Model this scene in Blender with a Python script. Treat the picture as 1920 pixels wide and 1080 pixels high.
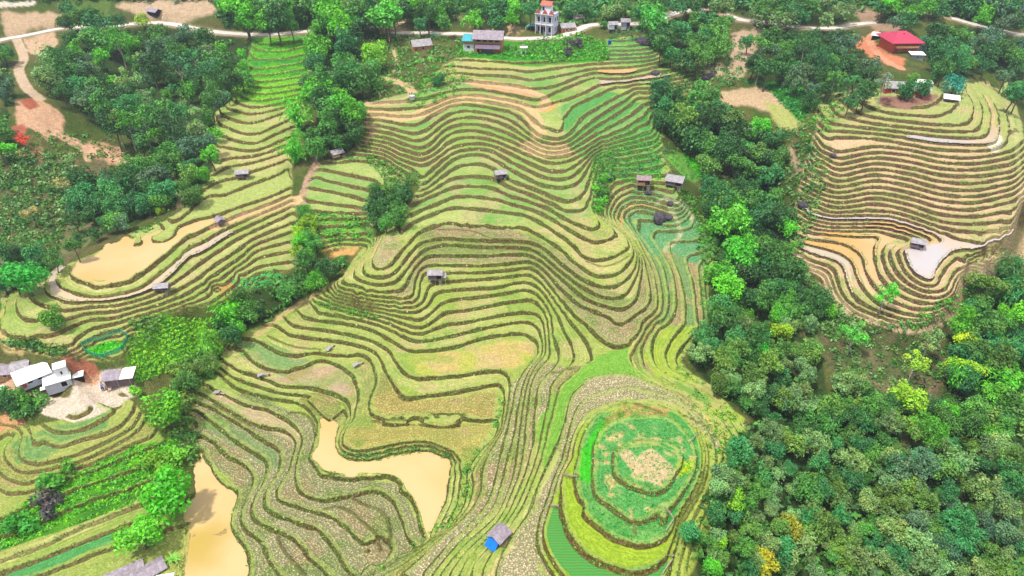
···
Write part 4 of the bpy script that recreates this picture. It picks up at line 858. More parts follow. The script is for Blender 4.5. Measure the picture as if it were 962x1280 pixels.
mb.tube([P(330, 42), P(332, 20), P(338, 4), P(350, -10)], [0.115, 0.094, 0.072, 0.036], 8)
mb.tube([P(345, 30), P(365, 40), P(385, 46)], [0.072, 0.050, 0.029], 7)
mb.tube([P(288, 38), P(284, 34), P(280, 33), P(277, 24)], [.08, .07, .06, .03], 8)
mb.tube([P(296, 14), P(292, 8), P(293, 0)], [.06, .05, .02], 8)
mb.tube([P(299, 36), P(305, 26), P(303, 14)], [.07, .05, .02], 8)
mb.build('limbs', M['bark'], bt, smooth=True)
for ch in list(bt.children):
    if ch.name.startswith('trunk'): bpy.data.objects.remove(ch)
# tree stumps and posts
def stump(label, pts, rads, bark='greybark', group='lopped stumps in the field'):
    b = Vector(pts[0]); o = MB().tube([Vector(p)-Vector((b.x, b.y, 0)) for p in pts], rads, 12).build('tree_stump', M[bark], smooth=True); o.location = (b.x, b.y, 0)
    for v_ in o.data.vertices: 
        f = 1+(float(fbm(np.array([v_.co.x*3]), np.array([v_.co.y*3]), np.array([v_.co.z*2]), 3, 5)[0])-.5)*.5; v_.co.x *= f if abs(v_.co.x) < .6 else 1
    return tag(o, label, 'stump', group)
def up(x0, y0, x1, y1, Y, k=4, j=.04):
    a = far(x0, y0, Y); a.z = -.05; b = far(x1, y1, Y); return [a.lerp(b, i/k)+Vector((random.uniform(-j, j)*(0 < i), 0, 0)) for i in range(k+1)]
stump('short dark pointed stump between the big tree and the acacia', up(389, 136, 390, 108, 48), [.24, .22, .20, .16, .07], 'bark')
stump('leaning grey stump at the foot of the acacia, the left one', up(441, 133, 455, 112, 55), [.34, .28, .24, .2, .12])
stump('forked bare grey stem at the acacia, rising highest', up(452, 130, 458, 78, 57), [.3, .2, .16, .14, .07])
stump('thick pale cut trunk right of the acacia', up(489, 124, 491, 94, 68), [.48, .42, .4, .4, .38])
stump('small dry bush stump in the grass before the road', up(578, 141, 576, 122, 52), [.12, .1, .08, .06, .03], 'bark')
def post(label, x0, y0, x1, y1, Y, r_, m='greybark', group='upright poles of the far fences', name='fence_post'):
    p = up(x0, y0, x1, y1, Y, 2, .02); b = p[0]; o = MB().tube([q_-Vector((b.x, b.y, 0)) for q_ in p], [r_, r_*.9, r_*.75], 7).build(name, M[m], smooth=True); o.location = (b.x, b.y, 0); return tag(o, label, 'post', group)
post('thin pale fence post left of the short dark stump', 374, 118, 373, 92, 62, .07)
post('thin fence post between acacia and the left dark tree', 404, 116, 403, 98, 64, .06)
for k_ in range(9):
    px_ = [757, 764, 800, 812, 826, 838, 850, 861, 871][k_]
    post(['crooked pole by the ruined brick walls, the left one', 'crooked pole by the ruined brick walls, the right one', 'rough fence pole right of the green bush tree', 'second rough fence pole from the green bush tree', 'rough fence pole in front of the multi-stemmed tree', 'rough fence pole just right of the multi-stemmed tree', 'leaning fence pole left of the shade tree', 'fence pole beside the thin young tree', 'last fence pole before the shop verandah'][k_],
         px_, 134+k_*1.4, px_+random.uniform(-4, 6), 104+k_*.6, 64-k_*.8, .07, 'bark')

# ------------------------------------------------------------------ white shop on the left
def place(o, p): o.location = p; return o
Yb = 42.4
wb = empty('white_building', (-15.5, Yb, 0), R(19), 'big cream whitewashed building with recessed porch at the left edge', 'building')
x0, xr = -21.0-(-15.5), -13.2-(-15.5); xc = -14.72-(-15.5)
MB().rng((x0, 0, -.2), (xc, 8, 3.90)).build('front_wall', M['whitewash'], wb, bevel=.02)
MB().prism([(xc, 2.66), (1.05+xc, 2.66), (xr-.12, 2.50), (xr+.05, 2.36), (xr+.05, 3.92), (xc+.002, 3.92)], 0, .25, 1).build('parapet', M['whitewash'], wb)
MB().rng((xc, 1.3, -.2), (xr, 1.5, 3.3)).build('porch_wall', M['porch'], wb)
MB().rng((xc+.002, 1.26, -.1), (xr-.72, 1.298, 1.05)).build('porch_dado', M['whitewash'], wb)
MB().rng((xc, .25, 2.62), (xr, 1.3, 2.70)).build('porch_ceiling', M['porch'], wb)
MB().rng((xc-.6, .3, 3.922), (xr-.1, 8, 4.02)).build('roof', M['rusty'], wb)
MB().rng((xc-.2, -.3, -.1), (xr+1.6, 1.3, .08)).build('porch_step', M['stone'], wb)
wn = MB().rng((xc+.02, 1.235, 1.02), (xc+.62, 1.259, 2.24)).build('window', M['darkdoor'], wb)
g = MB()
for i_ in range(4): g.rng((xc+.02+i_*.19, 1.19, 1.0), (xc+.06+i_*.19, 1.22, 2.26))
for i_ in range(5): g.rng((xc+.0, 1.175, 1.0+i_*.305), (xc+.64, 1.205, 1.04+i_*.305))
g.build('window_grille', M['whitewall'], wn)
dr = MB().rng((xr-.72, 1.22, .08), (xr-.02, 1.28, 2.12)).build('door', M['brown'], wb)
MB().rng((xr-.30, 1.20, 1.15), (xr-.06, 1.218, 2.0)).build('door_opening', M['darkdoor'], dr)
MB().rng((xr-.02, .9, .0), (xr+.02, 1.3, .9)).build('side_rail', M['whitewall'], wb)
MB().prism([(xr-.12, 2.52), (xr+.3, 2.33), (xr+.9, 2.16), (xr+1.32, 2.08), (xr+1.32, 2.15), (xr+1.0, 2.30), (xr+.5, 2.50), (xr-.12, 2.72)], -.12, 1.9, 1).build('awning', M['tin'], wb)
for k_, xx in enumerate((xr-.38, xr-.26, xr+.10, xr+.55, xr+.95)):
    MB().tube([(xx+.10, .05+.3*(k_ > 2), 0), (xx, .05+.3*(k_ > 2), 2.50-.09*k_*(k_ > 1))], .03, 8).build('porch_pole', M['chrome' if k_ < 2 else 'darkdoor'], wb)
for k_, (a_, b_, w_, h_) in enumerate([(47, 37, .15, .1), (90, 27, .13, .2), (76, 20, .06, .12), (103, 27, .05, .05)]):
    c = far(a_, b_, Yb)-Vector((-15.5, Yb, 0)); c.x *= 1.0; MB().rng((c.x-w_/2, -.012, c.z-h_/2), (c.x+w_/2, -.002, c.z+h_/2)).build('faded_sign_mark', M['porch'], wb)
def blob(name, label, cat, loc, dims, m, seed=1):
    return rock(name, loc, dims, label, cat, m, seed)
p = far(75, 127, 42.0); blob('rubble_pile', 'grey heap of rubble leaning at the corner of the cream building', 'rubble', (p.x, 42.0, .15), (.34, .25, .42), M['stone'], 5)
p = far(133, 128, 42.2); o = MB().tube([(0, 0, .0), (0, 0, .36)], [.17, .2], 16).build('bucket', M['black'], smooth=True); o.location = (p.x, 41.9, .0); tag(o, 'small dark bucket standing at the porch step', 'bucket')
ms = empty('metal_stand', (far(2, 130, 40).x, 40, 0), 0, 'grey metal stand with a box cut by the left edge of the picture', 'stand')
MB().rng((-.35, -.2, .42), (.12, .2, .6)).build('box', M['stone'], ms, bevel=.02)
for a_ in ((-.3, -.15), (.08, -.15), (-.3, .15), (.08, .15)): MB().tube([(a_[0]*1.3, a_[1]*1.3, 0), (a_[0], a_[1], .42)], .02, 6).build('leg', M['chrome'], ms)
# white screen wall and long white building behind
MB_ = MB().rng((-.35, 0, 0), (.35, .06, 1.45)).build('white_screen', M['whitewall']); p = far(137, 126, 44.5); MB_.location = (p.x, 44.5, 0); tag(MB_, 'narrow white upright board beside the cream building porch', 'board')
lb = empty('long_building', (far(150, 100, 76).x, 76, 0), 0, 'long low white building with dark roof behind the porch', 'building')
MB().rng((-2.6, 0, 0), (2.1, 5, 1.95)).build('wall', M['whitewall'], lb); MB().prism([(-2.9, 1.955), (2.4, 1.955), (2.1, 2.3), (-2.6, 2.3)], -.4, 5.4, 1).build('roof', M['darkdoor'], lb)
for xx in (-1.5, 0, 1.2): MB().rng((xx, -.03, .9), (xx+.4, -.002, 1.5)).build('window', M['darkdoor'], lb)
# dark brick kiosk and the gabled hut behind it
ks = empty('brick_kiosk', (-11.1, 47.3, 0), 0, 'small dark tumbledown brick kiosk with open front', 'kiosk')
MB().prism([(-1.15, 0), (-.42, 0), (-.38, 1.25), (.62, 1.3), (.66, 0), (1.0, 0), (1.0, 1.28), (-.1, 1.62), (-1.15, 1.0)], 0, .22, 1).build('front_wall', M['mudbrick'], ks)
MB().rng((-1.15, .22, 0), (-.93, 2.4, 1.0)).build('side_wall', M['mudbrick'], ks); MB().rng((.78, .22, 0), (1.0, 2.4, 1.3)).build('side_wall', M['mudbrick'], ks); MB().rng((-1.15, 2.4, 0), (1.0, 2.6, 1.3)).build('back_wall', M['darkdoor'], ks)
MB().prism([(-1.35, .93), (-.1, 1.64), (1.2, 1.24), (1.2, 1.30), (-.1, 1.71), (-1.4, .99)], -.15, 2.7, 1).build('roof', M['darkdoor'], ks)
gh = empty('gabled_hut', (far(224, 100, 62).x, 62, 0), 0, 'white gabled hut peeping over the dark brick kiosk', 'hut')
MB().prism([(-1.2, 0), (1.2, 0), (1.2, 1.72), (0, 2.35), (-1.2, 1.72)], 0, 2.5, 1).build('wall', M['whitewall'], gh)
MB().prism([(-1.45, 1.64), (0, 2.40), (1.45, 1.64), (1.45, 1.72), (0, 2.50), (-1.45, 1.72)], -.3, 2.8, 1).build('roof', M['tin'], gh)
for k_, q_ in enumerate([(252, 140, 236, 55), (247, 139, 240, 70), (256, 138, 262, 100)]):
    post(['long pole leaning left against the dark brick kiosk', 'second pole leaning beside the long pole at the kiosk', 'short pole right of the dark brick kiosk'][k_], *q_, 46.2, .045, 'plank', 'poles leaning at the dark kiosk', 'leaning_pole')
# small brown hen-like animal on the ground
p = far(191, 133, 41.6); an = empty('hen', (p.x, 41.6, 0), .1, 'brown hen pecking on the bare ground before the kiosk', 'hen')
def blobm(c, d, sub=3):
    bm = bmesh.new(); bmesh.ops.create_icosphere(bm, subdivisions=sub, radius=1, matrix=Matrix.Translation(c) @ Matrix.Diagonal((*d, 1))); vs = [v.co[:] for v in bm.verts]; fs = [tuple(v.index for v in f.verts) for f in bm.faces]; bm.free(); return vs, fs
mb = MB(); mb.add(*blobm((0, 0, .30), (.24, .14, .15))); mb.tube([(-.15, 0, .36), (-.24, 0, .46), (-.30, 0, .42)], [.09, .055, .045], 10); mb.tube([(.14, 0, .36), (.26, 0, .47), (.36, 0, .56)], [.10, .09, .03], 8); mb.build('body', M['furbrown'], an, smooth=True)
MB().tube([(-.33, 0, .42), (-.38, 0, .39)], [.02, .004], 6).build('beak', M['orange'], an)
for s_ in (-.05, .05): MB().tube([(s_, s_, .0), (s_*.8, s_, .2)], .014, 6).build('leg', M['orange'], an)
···
## Goal
Find the lines above that include the string "picture" and copy them.

## Expected answer
Model this scene in Blender with a Python script. Treat the picture as 1920 pixels wide and 1080 pixels high.
Write part 4 of the bpy script that recreates this picture. It picks up at line 858. More parts follow. The script is for Blender 4.5. Measure the picture as if it were 962x1280 pixels.
ms = empty('metal_stand', (far(2, 130, 40).x, 40, 0), 0, 'grey metal stand with a box cut by the left edge of the picture', 'stand')